On 21.05.2014 13:30, Masataka Ohta wrote:
Klaus Malorny wrote:

Sure, but I am talking of about 5-20 variants per name, not all that are
combinatorially possible.

I'm afraid you don't distinguish "name" and "label".

Anyway, what if you encounter a label with 21 variants?

Are you saying registries MUST reject registrations requests for
domain names, if the numbeer of variants exceed 20?

Note that a single Chinese character frequently used in Japan
have, at least as I quickly checked, 6 variants, which means
your limit can easily and naturally be exceeded.

Or, how many variants, do you think, a '-' character, which
is a legal ASCII character for hostnames, have?

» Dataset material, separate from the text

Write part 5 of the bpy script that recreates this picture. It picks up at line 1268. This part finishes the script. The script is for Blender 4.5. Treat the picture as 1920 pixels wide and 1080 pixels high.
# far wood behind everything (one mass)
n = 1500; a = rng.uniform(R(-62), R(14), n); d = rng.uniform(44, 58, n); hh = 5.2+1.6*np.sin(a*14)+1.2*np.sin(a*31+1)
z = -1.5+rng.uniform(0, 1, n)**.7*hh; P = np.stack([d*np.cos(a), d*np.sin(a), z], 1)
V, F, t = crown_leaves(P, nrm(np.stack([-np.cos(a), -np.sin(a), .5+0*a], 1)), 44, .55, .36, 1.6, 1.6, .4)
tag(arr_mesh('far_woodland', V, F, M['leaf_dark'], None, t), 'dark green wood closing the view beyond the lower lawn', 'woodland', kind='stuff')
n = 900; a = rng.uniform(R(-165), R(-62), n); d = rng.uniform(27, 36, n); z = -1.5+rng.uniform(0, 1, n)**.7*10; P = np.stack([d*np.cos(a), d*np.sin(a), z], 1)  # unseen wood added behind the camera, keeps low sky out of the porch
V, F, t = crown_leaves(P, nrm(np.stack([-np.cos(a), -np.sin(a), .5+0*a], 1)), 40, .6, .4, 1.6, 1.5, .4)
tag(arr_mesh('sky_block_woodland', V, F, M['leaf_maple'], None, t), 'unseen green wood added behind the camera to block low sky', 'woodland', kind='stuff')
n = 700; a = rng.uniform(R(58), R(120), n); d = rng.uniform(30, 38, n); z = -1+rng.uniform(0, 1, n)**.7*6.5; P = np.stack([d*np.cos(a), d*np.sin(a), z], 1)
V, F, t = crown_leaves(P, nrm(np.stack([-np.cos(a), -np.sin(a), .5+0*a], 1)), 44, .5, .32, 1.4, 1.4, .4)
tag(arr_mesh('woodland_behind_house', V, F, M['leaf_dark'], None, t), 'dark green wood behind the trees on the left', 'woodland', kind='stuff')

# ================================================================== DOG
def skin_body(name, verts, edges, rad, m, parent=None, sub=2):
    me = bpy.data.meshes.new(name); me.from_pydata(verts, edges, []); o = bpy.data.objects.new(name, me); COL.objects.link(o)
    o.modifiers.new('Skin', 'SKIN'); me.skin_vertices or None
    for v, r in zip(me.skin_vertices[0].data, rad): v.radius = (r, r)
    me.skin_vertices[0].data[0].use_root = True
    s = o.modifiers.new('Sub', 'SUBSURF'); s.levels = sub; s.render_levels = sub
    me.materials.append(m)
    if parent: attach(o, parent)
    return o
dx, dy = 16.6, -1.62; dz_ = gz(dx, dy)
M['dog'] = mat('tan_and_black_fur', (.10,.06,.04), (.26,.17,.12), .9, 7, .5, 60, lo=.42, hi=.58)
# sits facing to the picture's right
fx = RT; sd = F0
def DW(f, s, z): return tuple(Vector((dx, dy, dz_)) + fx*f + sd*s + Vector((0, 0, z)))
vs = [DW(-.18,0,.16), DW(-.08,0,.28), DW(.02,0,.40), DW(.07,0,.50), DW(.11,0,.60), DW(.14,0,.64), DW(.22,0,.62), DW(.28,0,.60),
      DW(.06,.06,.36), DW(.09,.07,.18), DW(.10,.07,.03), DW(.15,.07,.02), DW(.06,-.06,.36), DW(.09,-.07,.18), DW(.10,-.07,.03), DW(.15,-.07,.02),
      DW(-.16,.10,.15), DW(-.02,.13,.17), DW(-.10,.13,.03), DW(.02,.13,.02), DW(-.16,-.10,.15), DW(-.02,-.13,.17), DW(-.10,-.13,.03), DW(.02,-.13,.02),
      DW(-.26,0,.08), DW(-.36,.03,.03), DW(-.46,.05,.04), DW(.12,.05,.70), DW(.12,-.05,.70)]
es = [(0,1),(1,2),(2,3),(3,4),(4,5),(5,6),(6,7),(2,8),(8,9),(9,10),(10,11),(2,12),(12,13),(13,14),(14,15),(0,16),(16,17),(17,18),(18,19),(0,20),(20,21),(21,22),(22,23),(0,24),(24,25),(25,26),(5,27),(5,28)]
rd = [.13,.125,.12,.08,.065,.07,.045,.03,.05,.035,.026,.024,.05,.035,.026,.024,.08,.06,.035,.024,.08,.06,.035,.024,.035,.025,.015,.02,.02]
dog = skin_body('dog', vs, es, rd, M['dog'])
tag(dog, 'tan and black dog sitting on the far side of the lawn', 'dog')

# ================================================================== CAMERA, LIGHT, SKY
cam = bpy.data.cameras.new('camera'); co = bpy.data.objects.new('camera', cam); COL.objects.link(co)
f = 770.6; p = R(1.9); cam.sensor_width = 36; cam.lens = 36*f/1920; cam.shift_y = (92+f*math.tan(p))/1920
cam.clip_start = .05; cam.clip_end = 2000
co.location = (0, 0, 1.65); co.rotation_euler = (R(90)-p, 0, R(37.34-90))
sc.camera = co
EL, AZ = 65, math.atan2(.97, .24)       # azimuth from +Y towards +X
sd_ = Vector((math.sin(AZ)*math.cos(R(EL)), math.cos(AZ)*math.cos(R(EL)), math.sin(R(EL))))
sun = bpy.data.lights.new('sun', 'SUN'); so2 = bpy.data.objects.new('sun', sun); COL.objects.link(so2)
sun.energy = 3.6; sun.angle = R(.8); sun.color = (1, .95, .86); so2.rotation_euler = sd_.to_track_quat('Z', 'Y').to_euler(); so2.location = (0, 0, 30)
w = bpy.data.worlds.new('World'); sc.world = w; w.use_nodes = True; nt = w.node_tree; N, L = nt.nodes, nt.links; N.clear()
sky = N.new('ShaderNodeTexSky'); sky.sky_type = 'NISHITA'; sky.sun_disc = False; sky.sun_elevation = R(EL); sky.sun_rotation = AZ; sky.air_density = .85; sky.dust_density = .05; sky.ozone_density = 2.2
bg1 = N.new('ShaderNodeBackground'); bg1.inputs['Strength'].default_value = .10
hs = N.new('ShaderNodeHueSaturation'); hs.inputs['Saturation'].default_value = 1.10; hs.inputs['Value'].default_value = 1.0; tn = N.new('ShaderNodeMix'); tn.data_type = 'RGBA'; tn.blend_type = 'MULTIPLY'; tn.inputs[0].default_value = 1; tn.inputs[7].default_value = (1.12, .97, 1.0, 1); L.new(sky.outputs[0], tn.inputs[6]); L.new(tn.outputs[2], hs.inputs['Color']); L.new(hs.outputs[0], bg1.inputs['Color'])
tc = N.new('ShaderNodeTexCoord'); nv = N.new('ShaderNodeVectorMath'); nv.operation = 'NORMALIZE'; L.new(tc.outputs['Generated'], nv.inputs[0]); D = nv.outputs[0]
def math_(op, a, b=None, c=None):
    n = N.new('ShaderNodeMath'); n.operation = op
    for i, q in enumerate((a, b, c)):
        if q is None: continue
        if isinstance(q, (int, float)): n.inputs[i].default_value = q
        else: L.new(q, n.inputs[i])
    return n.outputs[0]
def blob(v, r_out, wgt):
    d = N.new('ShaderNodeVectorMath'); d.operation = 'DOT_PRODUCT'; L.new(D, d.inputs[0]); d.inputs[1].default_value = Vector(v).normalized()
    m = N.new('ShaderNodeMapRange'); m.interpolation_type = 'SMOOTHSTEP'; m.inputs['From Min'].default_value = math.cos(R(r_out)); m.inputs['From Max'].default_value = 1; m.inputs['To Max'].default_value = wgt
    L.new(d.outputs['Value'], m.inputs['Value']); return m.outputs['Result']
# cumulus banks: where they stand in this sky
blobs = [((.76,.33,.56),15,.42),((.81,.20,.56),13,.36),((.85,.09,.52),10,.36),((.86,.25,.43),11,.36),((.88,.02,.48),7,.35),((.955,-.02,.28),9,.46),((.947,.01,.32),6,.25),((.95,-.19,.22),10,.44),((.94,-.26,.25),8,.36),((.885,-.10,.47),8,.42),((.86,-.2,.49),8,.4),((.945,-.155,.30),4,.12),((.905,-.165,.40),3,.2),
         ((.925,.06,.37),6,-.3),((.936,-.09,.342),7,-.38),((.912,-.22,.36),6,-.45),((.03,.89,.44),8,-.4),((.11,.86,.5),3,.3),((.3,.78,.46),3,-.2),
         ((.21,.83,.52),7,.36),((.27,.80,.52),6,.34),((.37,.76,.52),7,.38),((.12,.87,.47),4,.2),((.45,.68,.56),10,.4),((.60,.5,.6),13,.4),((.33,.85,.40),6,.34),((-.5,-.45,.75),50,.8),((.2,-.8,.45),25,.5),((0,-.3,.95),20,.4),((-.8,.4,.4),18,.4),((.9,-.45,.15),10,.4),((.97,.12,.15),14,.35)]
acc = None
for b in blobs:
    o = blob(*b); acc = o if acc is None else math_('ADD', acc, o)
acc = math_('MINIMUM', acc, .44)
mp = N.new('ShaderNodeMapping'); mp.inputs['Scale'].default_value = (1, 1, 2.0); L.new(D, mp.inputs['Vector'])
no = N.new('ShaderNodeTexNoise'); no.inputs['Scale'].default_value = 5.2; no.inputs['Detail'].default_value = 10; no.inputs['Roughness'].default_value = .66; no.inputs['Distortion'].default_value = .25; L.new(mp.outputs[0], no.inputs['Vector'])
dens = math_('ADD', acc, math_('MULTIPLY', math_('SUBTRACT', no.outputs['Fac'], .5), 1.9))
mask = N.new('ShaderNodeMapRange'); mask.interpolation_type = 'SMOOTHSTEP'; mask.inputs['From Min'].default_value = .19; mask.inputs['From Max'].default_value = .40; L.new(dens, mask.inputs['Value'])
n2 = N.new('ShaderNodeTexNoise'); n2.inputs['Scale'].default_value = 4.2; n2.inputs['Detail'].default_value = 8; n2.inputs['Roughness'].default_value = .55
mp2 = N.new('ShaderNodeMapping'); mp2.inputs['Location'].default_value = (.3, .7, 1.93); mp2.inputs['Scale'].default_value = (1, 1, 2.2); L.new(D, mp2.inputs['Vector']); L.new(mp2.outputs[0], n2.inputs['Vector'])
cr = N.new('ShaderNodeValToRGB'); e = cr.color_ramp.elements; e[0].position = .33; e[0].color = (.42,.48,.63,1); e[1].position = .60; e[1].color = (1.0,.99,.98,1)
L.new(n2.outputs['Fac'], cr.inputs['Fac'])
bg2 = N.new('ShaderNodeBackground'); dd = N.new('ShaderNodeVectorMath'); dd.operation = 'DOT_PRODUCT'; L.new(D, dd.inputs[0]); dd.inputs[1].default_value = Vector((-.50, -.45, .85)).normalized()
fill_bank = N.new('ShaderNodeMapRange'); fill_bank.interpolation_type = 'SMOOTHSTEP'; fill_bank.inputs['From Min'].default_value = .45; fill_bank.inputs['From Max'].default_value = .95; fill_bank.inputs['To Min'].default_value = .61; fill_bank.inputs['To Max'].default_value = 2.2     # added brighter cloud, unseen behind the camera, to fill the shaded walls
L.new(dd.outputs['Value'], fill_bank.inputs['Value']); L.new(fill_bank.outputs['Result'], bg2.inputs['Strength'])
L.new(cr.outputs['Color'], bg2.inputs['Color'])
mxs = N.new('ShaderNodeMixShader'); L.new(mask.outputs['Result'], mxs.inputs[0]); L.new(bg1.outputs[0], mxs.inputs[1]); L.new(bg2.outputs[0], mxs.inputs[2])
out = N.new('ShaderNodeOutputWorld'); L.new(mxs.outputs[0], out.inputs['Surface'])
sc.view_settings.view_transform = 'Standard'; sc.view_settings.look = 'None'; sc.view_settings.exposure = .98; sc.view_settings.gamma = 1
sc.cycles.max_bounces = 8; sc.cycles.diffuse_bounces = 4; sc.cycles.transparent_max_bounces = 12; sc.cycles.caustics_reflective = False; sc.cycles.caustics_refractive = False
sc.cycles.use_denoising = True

The idea is that the registrant simply decides which of the variants he wants to have included with his original name. Those would be added to the zone via redirection resource records, whatever available. When he reaches a registry given limit, he has to make a trade-off, which of the possible variants he regards as most valuable for his purpose. From my perspective, this is an acceptable compromise. Otherwise, the only solution to cope with the exponential number of variants would be to add logic about human languages and scripts directly into the name servers that serve the respective TLD. They would have to identify the base name, and synthesize and sign respective answers on the fly. Besides the technical challenge, I am sure ICANN would not be pleased about this (thinking of zone file access, escrow and the explicit ban of redirecting unregistered names as Verisign once did, which resembles this approach).